Will you print the material below without altering a single character?

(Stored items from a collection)
■ ■ ■ ■

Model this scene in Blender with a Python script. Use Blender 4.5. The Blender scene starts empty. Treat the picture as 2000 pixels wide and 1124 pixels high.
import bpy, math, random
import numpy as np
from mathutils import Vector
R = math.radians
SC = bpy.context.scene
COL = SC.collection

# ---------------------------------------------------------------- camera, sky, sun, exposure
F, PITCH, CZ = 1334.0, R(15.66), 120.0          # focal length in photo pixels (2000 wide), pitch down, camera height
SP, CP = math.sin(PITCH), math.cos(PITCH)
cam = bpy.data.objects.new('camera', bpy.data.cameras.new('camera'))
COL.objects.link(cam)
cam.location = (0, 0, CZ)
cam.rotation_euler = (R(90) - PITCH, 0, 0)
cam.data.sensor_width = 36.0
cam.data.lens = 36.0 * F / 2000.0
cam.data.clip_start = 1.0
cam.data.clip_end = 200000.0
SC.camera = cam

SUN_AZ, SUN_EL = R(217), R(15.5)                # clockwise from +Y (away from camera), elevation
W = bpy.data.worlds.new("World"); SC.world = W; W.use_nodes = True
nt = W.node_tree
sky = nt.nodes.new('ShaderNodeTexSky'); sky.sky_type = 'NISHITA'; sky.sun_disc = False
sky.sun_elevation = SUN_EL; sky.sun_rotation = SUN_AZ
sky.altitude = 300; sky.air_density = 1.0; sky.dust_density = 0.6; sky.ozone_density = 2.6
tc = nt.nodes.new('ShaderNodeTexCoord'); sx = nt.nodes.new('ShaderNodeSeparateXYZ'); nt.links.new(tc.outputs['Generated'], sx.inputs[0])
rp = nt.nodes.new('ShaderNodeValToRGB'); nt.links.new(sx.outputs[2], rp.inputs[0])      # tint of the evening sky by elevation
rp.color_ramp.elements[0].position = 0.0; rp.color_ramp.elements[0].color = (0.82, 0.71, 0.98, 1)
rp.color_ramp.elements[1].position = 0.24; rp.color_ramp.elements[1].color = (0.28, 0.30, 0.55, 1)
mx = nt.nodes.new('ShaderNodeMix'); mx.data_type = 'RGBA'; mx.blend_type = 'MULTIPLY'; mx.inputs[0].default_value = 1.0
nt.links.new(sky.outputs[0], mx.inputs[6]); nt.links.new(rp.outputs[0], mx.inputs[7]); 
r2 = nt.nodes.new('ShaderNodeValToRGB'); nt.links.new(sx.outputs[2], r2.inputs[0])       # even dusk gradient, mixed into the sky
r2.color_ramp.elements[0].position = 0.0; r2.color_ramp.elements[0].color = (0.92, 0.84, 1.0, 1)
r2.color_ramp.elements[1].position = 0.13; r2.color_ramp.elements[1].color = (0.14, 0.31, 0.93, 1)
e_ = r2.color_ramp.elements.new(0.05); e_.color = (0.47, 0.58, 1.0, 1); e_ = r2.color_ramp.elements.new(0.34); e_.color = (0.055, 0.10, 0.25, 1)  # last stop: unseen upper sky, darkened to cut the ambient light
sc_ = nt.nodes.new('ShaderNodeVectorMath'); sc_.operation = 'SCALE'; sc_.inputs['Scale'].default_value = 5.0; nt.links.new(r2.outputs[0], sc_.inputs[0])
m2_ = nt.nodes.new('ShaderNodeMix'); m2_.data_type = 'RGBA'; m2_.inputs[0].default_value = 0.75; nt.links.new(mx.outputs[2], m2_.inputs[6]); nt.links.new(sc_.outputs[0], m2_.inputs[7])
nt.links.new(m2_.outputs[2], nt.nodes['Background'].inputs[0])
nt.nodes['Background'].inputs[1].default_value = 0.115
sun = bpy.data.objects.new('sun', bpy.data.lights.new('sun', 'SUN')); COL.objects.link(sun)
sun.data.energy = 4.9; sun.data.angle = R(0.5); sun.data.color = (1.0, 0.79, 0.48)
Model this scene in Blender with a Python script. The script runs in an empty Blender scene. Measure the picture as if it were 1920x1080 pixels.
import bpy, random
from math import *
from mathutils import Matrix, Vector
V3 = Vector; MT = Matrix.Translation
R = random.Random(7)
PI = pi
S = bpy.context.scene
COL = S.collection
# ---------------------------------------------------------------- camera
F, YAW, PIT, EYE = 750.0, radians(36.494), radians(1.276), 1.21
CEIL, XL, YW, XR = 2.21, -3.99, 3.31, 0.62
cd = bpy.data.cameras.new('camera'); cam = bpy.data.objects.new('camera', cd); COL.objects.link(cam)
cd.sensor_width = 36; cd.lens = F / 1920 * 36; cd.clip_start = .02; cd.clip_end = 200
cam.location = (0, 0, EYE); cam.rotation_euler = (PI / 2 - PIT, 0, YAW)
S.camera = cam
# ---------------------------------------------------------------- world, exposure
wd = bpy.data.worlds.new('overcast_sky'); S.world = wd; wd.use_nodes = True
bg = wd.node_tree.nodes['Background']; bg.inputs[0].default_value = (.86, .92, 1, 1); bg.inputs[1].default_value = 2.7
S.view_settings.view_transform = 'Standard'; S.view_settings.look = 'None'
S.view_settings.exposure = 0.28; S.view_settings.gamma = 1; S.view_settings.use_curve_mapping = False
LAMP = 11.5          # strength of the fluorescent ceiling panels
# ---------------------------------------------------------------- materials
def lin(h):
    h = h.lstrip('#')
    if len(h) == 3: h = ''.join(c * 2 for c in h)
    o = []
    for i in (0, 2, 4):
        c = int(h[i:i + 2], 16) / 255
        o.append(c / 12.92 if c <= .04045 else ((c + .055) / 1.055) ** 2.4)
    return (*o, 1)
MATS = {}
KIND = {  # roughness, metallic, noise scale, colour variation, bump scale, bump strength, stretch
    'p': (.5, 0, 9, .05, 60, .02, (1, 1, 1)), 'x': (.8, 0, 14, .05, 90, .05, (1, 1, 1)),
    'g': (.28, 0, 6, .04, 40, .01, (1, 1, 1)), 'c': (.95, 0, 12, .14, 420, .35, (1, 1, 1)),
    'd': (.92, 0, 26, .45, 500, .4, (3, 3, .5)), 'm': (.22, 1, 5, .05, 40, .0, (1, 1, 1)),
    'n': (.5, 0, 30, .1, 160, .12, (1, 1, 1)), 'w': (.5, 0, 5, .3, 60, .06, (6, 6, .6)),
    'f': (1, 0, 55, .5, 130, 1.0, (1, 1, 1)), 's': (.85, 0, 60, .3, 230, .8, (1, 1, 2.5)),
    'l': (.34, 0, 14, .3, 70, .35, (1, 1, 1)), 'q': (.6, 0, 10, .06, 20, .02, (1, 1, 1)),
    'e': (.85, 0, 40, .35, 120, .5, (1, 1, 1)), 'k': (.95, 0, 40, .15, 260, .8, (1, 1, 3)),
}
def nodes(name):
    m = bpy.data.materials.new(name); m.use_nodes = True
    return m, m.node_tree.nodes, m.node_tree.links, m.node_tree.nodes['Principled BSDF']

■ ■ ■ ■

▶ The reply:
Model this scene in Blender with a Python script. Use Blender 4.5. The Blender scene starts empty. Treat the picture as 2000 pixels wide and 1124 pixels high.
import bpy, math, random
import numpy as np
from mathutils import Vector
R = math.radians
SC = bpy.context.scene
COL = SC.collection

# ---------------------------------------------------------------- camera, sky, sun, exposure
F, PITCH, CZ = 1334.0, R(15.66), 120.0          # focal length in photo pixels (2000 wide), pitch down, camera height
SP, CP = math.sin(PITCH), math.cos(PITCH)
cam = bpy.data.objects.new('camera', bpy.data.cameras.new('camera'))
COL.objects.link(cam)
cam.location = (0, 0, CZ)
cam.rotation_euler = (R(90) - PITCH, 0, 0)
cam.data.sensor_width = 36.0
cam.data.lens = 36.0 * F / 2000.0
cam.data.clip_start = 1.0
cam.data.clip_end = 200000.0
SC.camera = cam

SUN_AZ, SUN_EL = R(217), R(15.5)                # clockwise from +Y (away from camera), elevation
W = bpy.data.worlds.new("World"); SC.world = W; W.use_nodes = True
nt = W.node_tree
sky = nt.nodes.new('ShaderNodeTexSky'); sky.sky_type = 'NISHITA'; sky.sun_disc = False
sky.sun_elevation = SUN_EL; sky.sun_rotation = SUN_AZ
sky.altitude = 300; sky.air_density = 1.0; sky.dust_density = 0.6; sky.ozone_density = 2.6
tc = nt.nodes.new('ShaderNodeTexCoord'); sx = nt.nodes.new('ShaderNodeSeparateXYZ'); nt.links.new(tc.outputs['Generated'], sx.inputs[0])
rp = nt.nodes.new('ShaderNodeValToRGB'); nt.links.new(sx.outputs[2], rp.inputs[0])      # tint of the evening sky by elevation
rp.color_ramp.elements[0].position = 0.0; rp.color_ramp.elements[0].color = (0.82, 0.71, 0.98, 1)
rp.color_ramp.elements[1].position = 0.24; rp.color_ramp.elements[1].color = (0.28, 0.30, 0.55, 1)
mx = nt.nodes.new('ShaderNodeMix'); mx.data_type = 'RGBA'; mx.blend_type = 'MULTIPLY'; mx.inputs[0].default_value = 1.0
nt.links.new(sky.outputs[0], mx.inputs[6]); nt.links.new(rp.outputs[0], mx.inputs[7]); 
r2 = nt.nodes.new('ShaderNodeValToRGB'); nt.links.new(sx.outputs[2], r2.inputs[0])       # even dusk gradient, mixed into the sky
r2.color_ramp.elements[0].position = 0.0; r2.color_ramp.elements[0].color = (0.92, 0.84, 1.0, 1)
r2.color_ramp.elements[1].position = 0.13; r2.color_ramp.elements[1].color = (0.14, 0.31, 0.93, 1)
e_ = r2.color_ramp.elements.new(0.05); e_.color = (0.47, 0.58, 1.0, 1); e_ = r2.color_ramp.elements.new(0.34); e_.color = (0.055, 0.10, 0.25, 1)  # last stop: unseen upper sky, darkened to cut the ambient light
sc_ = nt.nodes.new('ShaderNodeVectorMath'); sc_.operation = 'SCALE'; sc_.inputs['Scale'].default_value = 5.0; nt.links.new(r2.outputs[0], sc_.inputs[0])
m2_ = nt.nodes.new('ShaderNodeMix'); m2_.data_type = 'RGBA'; m2_.inputs[0].default_value = 0.75; nt.links.new(mx.outputs[2], m2_.inputs[6]); nt.links.new(sc_.outputs[0], m2_.inputs[7])
nt.links.new(m2_.outputs[2], nt.nodes['Background'].inputs[0])
nt.nodes['Background'].inputs[1].default_value = 0.115
sun = bpy.data.objects.new('sun', bpy.data.lights.new('sun', 'SUN')); COL.objects.link(sun)
sun.data.energy = 4.9; sun.data.angle = R(0.5); sun.data.color = (1.0, 0.79, 0.48)
Model this scene in Blender with a Python script. The script runs in an empty Blender scene. Measure the picture as if it were 1920x1080 pixels.
import bpy, random
from math import *
from mathutils import Matrix, Vector
V3 = Vector; MT = Matrix.Translation
R = random.Random(7)
PI = pi
S = bpy.context.scene
COL = S.collection
# ---------------------------------------------------------------- camera
F, YAW, PIT, EYE = 750.0, radians(36.494), radians(1.276), 1.21
CEIL, XL, YW, XR = 2.21, -3.99, 3.31, 0.62
cd = bpy.data.cameras.new('camera'); cam = bpy.data.objects.new('camera', cd); COL.objects.link(cam)
cd.sensor_width = 36; cd.lens = F / 1920 * 36; cd.clip_start = .02; cd.clip_end = 200
cam.location = (0, 0, EYE); cam.rotation_euler = (PI / 2 - PIT, 0, YAW)
S.camera = cam
# ---------------------------------------------------------------- world, exposure
wd = bpy.data.worlds.new('overcast_sky'); S.world = wd; wd.use_nodes = True
bg = wd.node_tree.nodes['Background']; bg.inputs[0].default_value = (.86, .92, 1, 1); bg.inputs[1].default_value = 2.7
S.view_settings.view_transform = 'Standard'; S.view_settings.look = 'None'
S.view_settings.exposure = 0.28; S.view_settings.gamma = 1; S.view_settings.use_curve_mapping = False
LAMP = 11.5          # strength of the fluorescent ceiling panels
# ---------------------------------------------------------------- materials
def lin(h):
    h = h.lstrip('#')
    if len(h) == 3: h = ''.join(c * 2 for c in h)
    o = []
    for i in (0, 2, 4):
        c = int(h[i:i + 2], 16) / 255
        o.append(c / 12.92 if c <= .04045 else ((c + .055) / 1.055) ** 2.4)
    return (*o, 1)
MATS = {}
KIND = {  # roughness, metallic, noise scale, colour variation, bump scale, bump strength, stretch
    'p': (.5, 0, 9, .05, 60, .02, (1, 1, 1)), 'x': (.8, 0, 14, .05, 90, .05, (1, 1, 1)),
    'g': (.28, 0, 6, .04, 40, .01, (1, 1, 1)), 'c': (.95, 0, 12, .14, 420, .35, (1, 1, 1)),
    'd': (.92, 0, 26, .45, 500, .4, (3, 3, .5)), 'm': (.22, 1, 5, .05, 40, .0, (1, 1, 1)),
    'n': (.5, 0, 30, .1, 160, .12, (1, 1, 1)), 'w': (.5, 0, 5, .3, 60, .06, (6, 6, .6)),
    'f': (1, 0, 55, .5, 130, 1.0, (1, 1, 1)), 's': (.85, 0, 60, .3, 230, .8, (1, 1, 2.5)),
    'l': (.34, 0, 14, .3, 70, .35, (1, 1, 1)), 'q': (.6, 0, 10, .06, 20, .02, (1, 1, 1)),
    'e': (.85, 0, 40, .35, 120, .5, (1, 1, 1)), 'k': (.95, 0, 40, .15, 260, .8, (1, 1, 3)),
}
def nodes(name):
    m = bpy.data.materials.new(name); m.use_nodes = True
    return m, m.node_tree.nodes, m.node_tree.links, m.node_tree.nodes['Principled BSDF']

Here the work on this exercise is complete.